---- DATA PROVIDED
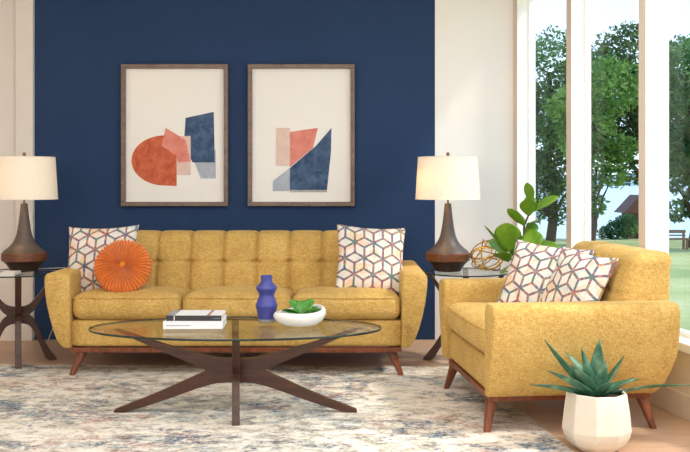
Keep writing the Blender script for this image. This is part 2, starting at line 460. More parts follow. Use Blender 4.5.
def crown(bm, blobs, n, size, seed):
    rnd = random.Random(seed)
    tot = sum(b_[3] ** 2 for b_ in blobs)
    for (x, y, z, r) in blobs:
        for q in range(int(n * r * r / tot)):
            th = rnd.uniform(0, 2 * PI); u = rnd.uniform(-1, 1); rr = r * rnd.uniform(.35, 1.0) ** .5 * (1 + .18 * math.sin(3 * th + x) * math.cos(4 * u + z))
            p = Vector((x + rr * math.sqrt(1 - u * u) * math.cos(th), y + rr * math.sqrt(1 - u * u) * math.sin(th), z + rr * u * .85))
            d = Vector((rnd.gauss(0, 1), rnd.gauss(0, 1), rnd.gauss(0, .7))).normalized(); e = d.cross(Vector((rnd.gauss(0, 1), rnd.gauss(0, 1), rnd.gauss(0, 1)))).normalized()
            s_ = size * rnd.uniform(.6, 1.3)
            v = [bm.verts.new(p - d * s_), bm.verts.new(p + e * s_ * .5), bm.verts.new(p + d * s_), bm.verts.new(p - e * s_ * .5)]
            bm.faces.new(v)
    return bm
LV = [leaf_mat('dark_tree_leaf', (48, 84, 44), (84, 124, 64), (136, 170, 92), .9, .3, .6),
      leaf_mat('bright_tree_leaf', (72, 108, 44), (120, 158, 70), (176, 200, 110), .9, .45, .6),
      leaf_mat('olive_tree_leaf', (60, 86, 44), (98, 118, 62), (146, 150, 92), .9, .35, .6)]
def tree(px, Y, gz, blobs, n, size, mat, seed, label, trunk=.3):
    X0 = (px - 345) / 918 * Y
    t = tag(empty('shade_tree', (X0, Y, gz)), label, 'tree', 'shade trees by the lake')
    bm = bmesh.new()
    top = max(b_[2] for b_ in blobs)
    rnd = random.Random(seed)
    pts = [(math.sin(i * 1.3) * .12, math.cos(i * 1.7) * .1, top * i / 8) for i in range(9)]
    tube(bm, pts, [trunk * (1 - .08 * i) for i in range(9)], 9)
    for (x, y, z, r) in blobs:
        z0 = min(z * .55, top * .5)
        st = Vector(pts[max(1, int(8 * z0 / top))])
        tube(bm, [st, st.lerp(Vector((x, y, z)), .5) + Vector((0, 0, .25)), (x, y, z)], [trunk * .4, trunk * .28, trunk * .1], 6)
    obj('trunk', bm, M_BARK, t)
    bm = crown(bmesh.new(), blobs, n, size, seed)
    o = obj('crown', bm, mat, t, smooth=False)
def gz(Y): return -.30 - .0385 * Y if Y < 58 else -2.55
tree(551, 50, gz(50), [(-1.1, 0, 5.2, 2.2), (1.0, 0, 6.6, 2.4), (0, .5, 9.2, 2.8), (-.6, 0, 3.1, 1.3), (.9, -.5, 2.9, 1.1), (-2.2, 1, 7.6, 2.2), (-2.5, 0, 4.0, 1.2), (2.2, 0, 8.8, 2.0), (-.9, .3, 1.7, .9), (-.1, .4, 3.9, 1.4), (.4, 0, 1.6, .8), (-1.7, 0, 2.9, .9)], 15000, .15, LV[0], 3, 'dark dense tree seen through the narrow left window pane', .28)
tree(592, 44, gz(44), [(.3, 0, 4.2, 1.1), (-.2, 0, 5.6, 1.5), (.8, 0, 7.6, 1.7), (-.3, .3, 2.9, .8), (-.9, 0, 6.6, 1.3), (1.0, 0, 3.3, .7), (.1, .2, 1.9, .7), (1.3, 0, 4.6, .9), (-.5, 0, 4.6, 1.0)], 8500, .13, LV[1], 5, 'bright green leafy tree at the left of the middle window', .16)
tree(652, 52, gz(52), [(-1.8, 0, 8.2, 2.0), (.3, 0, 7.0, 2.3), (2.0, 0, 9.2, 2.6), (-.9, .3, 10.6, 2.2), (-2.6, 0, 9.8, 1.5), (1.2, 0, 5.0, 1.6), (-1.0, 0, 5.9, 1.1), (-1.9, 0, 5.0, .9), (-2.7, .2, 5.9, 1.1), (-.9, .2, 3.9, .9)], 13000, .16, LV[2], 8, 'tall spreading tree behind the widest white window post', .32)
tree(694, 40, gz(40), [(-.3, 0, 3.9, 1.3), (-.6, 0, 5.6, 1.6), (.8, 0, 4.6, 1.9), (-.2, .4, 7.6, 1.9), (1.6, 0, 7.2, 2.0), (-.9, 0, 2.9, .7), (1.0, 0, 2.7, 1.2), (-.6, .3, 1.6, .6), (.3, .2, 2.1, .8), (-.9, .2, 4.4, 1.0)], 13000, .13, LV[0], 13, 'dark tree filling the window at the right edge', .26)
tree(760, 36, gz(36), [(-.8, 0, 4.3, 1.7), (.9, 0, 5.2, 2.0), (0, .5, 7.0, 2.2)], 4500, .17, LV[2], 17, 'broad olive tree standing furthest right of the shade trees', .28)
# shoreline bush
Yb = 54; bx = (616 - 345) / 918 * Yb
bsh = crown(bmesh.new(), [(0, 0, .55, .75), (.6, 0, .8, .85), (-.6, .1, .4, .5)], 1800, .1, 9)
o = obj('shoreline_bush', bsh, LV[0], smooth=False); o.location = (bx, Yb, gz(Yb)); tag(o, 'round dark bush on the shore left of the boathouse', 'bush')
# boathouse
Yh = 57; hx = (637 - 345) / 918 * Yh
t = tag(empty('boathouse', (hx, Yh, gz(Yh) - .05)), 'small brown timber boathouse with a peaked roof by the lake', 'hut')
M_BROWN = simple('brown_timber', (112, 88, 76), .8, 0, .2, 8); M_RROOF = simple('reddish_shingle', (122, 84, 74), .8, 0, .2, 10)
bm = bmesh.new(); box(bm, -.75, .75, -.7, .7, 0, 1.75); obj('wall', bm, M_BROWN, t, False)
bm = bmesh.new(); prism(bm, [(-1.15, 1.65), (1.15, 1.65), (.12, 2.75), (-.12, 2.75)], 'y', -1.05, 1.05); obj('roof', bm, M_RROOF, t, False)
bm = bmesh.new(); box(bm, -.35, .3, -.73, -.7, 0, 1.3); obj('door', bm, simple('dark_boathouse_door', (66, 54, 50), .8), t, False)
for xx in (-1.0, 1.0):
    bm = bmesh.new(); box(bm, xx - .06, xx + .06, -.98, -.86, 0, 1.68); obj('post', bm, M_BROWN, t, False)
# picnic bench
Yp = 38; bx = (675 - 345) / 918 * Yp
t = tag(empty('picnic_bench', (bx, Yp, gz(Yp)), .1), 'weathered wooden bench on the lawn under the right tree', 'bench')
M_WEATH = simple('weathered_wood', (150, 112, 88), .8, 0, .2, 12)
bm = bmesh.new(); box(bm, -.55, .55, -.2, .2, .42, .48); obj('seat', bm, M_WEATH, t, False)
bm = bmesh.new(); box(bm, -.55, .55, .18, .23, .56, .62); box(bm, -.55, .55, .18, .23, .68, .82); obj('backrest', bm, M_WEATH, t, False)
for xx in (-.45, .45):
    bm = bmesh.new(); box(bm, xx - .04, xx + .04, -.18, -.1, 0, .42); box(bm, xx - .04, xx + .04, .13, .21, 0, .8); obj('leg', bm, M_WEATH, t, False)

# ------------------------------------------------------------------ rug
bm = bmesh.new()
box(bm, -3.0, 0, -3.0, 0, 0, .006)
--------
— THE REQUEST —
Omit every picture, then reproduce the rest of the listing exactly.

— RESPONSE TO THE EXERCISE —
Keep writing the Blender script for this image. This is part 2, starting at line 460. More parts follow. Use Blender 4.5.
def crown(bm, blobs, n, size, seed):
    rnd = random.Random(seed)
    tot = sum(b_[3] ** 2 for b_ in blobs)
    for (x, y, z, r) in blobs:
        for q in range(int(n * r * r / tot)):
            th = rnd.uniform(0, 2 * PI); u = rnd.uniform(-1, 1); rr = r * rnd.uniform(.35, 1.0) ** .5 * (1 + .18 * math.sin(3 * th + x) * math.cos(4 * u + z))
            p = Vector((x + rr * math.sqrt(1 - u * u) * math.cos(th), y + rr * math.sqrt(1 - u * u) * math.sin(th), z + rr * u * .85))
            d = Vector((rnd.gauss(0, 1), rnd.gauss(0, 1), rnd.gauss(0, .7))).normalized(); e = d.cross(Vector((rnd.gauss(0, 1), rnd.gauss(0, 1), rnd.gauss(0, 1)))).normalized()
            s_ = size * rnd.uniform(.6, 1.3)
            v = [bm.verts.new(p - d * s_), bm.verts.new(p + e * s_ * .5), bm.verts.new(p + d * s_), bm.verts.new(p - e * s_ * .5)]
            bm.faces.new(v)
    return bm
LV = [leaf_mat('dark_tree_leaf', (48, 84, 44), (84, 124, 64), (136, 170, 92), .9, .3, .6),
      leaf_mat('bright_tree_leaf', (72, 108, 44), (120, 158, 70), (176, 200, 110), .9, .45, .6),
      leaf_mat('olive_tree_leaf', (60, 86, 44), (98, 118, 62), (146, 150, 92), .9, .35, .6)]
def tree(px, Y, gz, blobs, n, size, mat, seed, label, trunk=.3):
    X0 = (px - 345) / 918 * Y
    t = tag(empty('shade_tree', (X0, Y, gz)), label, 'tree', 'shade trees by the lake')
    bm = bmesh.new()
    top = max(b_[2] for b_ in blobs)
    rnd = random.Random(seed)
    pts = [(math.sin(i * 1.3) * .12, math.cos(i * 1.7) * .1, top * i / 8) for i in range(9)]
    tube(bm, pts, [trunk * (1 - .08 * i) for i in range(9)], 9)
    for (x, y, z, r) in blobs:
        z0 = min(z * .55, top * .5)
        st = Vector(pts[max(1, int(8 * z0 / top))])
        tube(bm, [st, st.lerp(Vector((x, y, z)), .5) + Vector((0, 0, .25)), (x, y, z)], [trunk * .4, trunk * .28, trunk * .1], 6)
    obj('trunk', bm, M_BARK, t)
    bm = crown(bmesh.new(), blobs, n, size, seed)
    o = obj('crown', bm, mat, t, smooth=False)
def gz(Y): return -.30 - .0385 * Y if Y < 58 else -2.55
tree(551, 50, gz(50), [(-1.1, 0, 5.2, 2.2), (1.0, 0, 6.6, 2.4), (0, .5, 9.2, 2.8), (-.6, 0, 3.1, 1.3), (.9, -.5, 2.9, 1.1), (-2.2, 1, 7.6, 2.2), (-2.5, 0, 4.0, 1.2), (2.2, 0, 8.8, 2.0), (-.9, .3, 1.7, .9), (-.1, .4, 3.9, 1.4), (.4, 0, 1.6, .8), (-1.7, 0, 2.9, .9)], 15000, .15, LV[0], 3, 'dark dense tree seen through the narrow left window pane', .28)
tree(592, 44, gz(44), [(.3, 0, 4.2, 1.1), (-.2, 0, 5.6, 1.5), (.8, 0, 7.6, 1.7), (-.3, .3, 2.9, .8), (-.9, 0, 6.6, 1.3), (1.0, 0, 3.3, .7), (.1, .2, 1.9, .7), (1.3, 0, 4.6, .9), (-.5, 0, 4.6, 1.0)], 8500, .13, LV[1], 5, 'bright green leafy tree at the left of the middle window', .16)
tree(652, 52, gz(52), [(-1.8, 0, 8.2, 2.0), (.3, 0, 7.0, 2.3), (2.0, 0, 9.2, 2.6), (-.9, .3, 10.6, 2.2), (-2.6, 0, 9.8, 1.5), (1.2, 0, 5.0, 1.6), (-1.0, 0, 5.9, 1.1), (-1.9, 0, 5.0, .9), (-2.7, .2, 5.9, 1.1), (-.9, .2, 3.9, .9)], 13000, .16, LV[2], 8, 'tall spreading tree behind the widest white window post', .32)
tree(694, 40, gz(40), [(-.3, 0, 3.9, 1.3), (-.6, 0, 5.6, 1.6), (.8, 0, 4.6, 1.9), (-.2, .4, 7.6, 1.9), (1.6, 0, 7.2, 2.0), (-.9, 0, 2.9, .7), (1.0, 0, 2.7, 1.2), (-.6, .3, 1.6, .6), (.3, .2, 2.1, .8), (-.9, .2, 4.4, 1.0)], 13000, .13, LV[0], 13, 'dark tree filling the window at the right edge', .26)
tree(760, 36, gz(36), [(-.8, 0, 4.3, 1.7), (.9, 0, 5.2, 2.0), (0, .5, 7.0, 2.2)], 4500, .17, LV[2], 17, 'broad olive tree standing furthest right of the shade trees', .28)
# shoreline bush
Yb = 54; bx = (616 - 345) / 918 * Yb
bsh = crown(bmesh.new(), [(0, 0, .55, .75), (.6, 0, .8, .85), (-.6, .1, .4, .5)], 1800, .1, 9)
o = obj('shoreline_bush', bsh, LV[0], smooth=False); o.location = (bx, Yb, gz(Yb)); tag(o, 'round dark bush on the shore left of the boathouse', 'bush')
# boathouse
Yh = 57; hx = (637 - 345) / 918 * Yh
t = tag(empty('boathouse', (hx, Yh, gz(Yh) - .05)), 'small brown timber boathouse with a peaked roof by the lake', 'hut')
M_BROWN = simple('brown_timber', (112, 88, 76), .8, 0, .2, 8); M_RROOF = simple('reddish_shingle', (122, 84, 74), .8, 0, .2, 10)
bm = bmesh.new(); box(bm, -.75, .75, -.7, .7, 0, 1.75); obj('wall', bm, M_BROWN, t, False)
bm = bmesh.new(); prism(bm, [(-1.15, 1.65), (1.15, 1.65), (.12, 2.75), (-.12, 2.75)], 'y', -1.05, 1.05); obj('roof', bm, M_RROOF, t, False)
bm = bmesh.new(); box(bm, -.35, .3, -.73, -.7, 0, 1.3); obj('door', bm, simple('dark_boathouse_door', (66, 54, 50), .8), t, False)
for xx in (-1.0, 1.0):
    bm = bmesh.new(); box(bm, xx - .06, xx + .06, -.98, -.86, 0, 1.68); obj('post', bm, M_BROWN, t, False)
# picnic bench
Yp = 38; bx = (675 - 345) / 918 * Yp
t = tag(empty('picnic_bench', (bx, Yp, gz(Yp)), .1), 'weathered wooden bench on the lawn under the right tree', 'bench')
M_WEATH = simple('weathered_wood', (150, 112, 88), .8, 0, .2, 12)
bm = bmesh.new(); box(bm, -.55, .55, -.2, .2, .42, .48); obj('seat', bm, M_WEATH, t, False)
bm = bmesh.new(); box(bm, -.55, .55, .18, .23, .56, .62); box(bm, -.55, .55, .18, .23, .68, .82); obj('backrest', bm, M_WEATH, t, False)
for xx in (-.45, .45):
    bm = bmesh.new(); box(bm, xx - .04, xx + .04, -.18, -.1, 0, .42); box(bm, xx - .04, xx + .04, .13, .21, 0, .8); obj('leg', bm, M_WEATH, t, False)

# ------------------------------------------------------------------ rug
bm = bmesh.new()
box(bm, -3.0, 0, -3.0, 0, 0, .006)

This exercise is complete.